福島第一原発事故の賠償裁判 2審判決も国の責任は認めず

東京電力福島第一原子力発電所の事故で、福島県から東海地方に避難した住民120人余りが精神的な苦痛を受けたなどとして国と東京電力に賠償を求めた裁判の2審の判決で、名古屋高等裁判所は1審に続いて、東京電力に賠償を命じた一方、国の責任は認めませんでした。

福島第一原発の事故で福島県から東海地方に避難した120人余りは、生活の基盤を失い、精神的苦痛を受けたなどと主張して、国と東京電力におよそ5億3000万円の賠償を求めていました。

1審の名古屋地方裁判所は2019年、東京電力に対し、9600万円余りの賠償を命じた一方で、「国が東京電力に対策を命じなかったことが著しく合理性を欠くとは認められない」などとして、国の責任は認めず、原告と東京電力が控訴しました。

22日の2審の判決で、名古屋高等裁判所の松村徹 裁判長は「国は2002年には津波の到来を予見することが可能であったが、規制権限を行使して東京電力に適切な措置を講じることを義務づけていたとしても、津波による原発事故を回避することができたとは認められない」などとして、1審に続いて東京電力に賠償を命じた一方、国の責任は認めませんでした。

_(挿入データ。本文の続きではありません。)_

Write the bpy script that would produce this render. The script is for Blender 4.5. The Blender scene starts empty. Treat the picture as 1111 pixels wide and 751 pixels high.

原告の弁護団によりますと、原発事故で避難した人などが国と東京電力を訴えた集団訴訟では、最高裁判所が2022年6月、国の賠償責任を否定する判断を示したあと、仙台高裁など各地で同様の判断が続いています。

弁護団「不当判決」

判決のあと、原告の弁護団のメンバーは名古屋高等裁判所の前で、「不当判決」、「国の責任認めず」と書かれた紙を掲げました。

裁判所の前に集まった支援者からは「残念だ」とか、「またか」などと落胆の声があがっていました。

原告「原発事故は国の責任 訴えを続ける」

判決のあと、原告の1人の岡本早苗さんは「きょうは残念な判決でしたが、原発事故は国の責任です。私たちはこの訴えを続けていきます」と話していました。

また、宮田陸奥男 弁護士は「原発推進政策からの逃避を少しも考える姿勢が見られない、残念な判決と言わざるをえない」と話していました。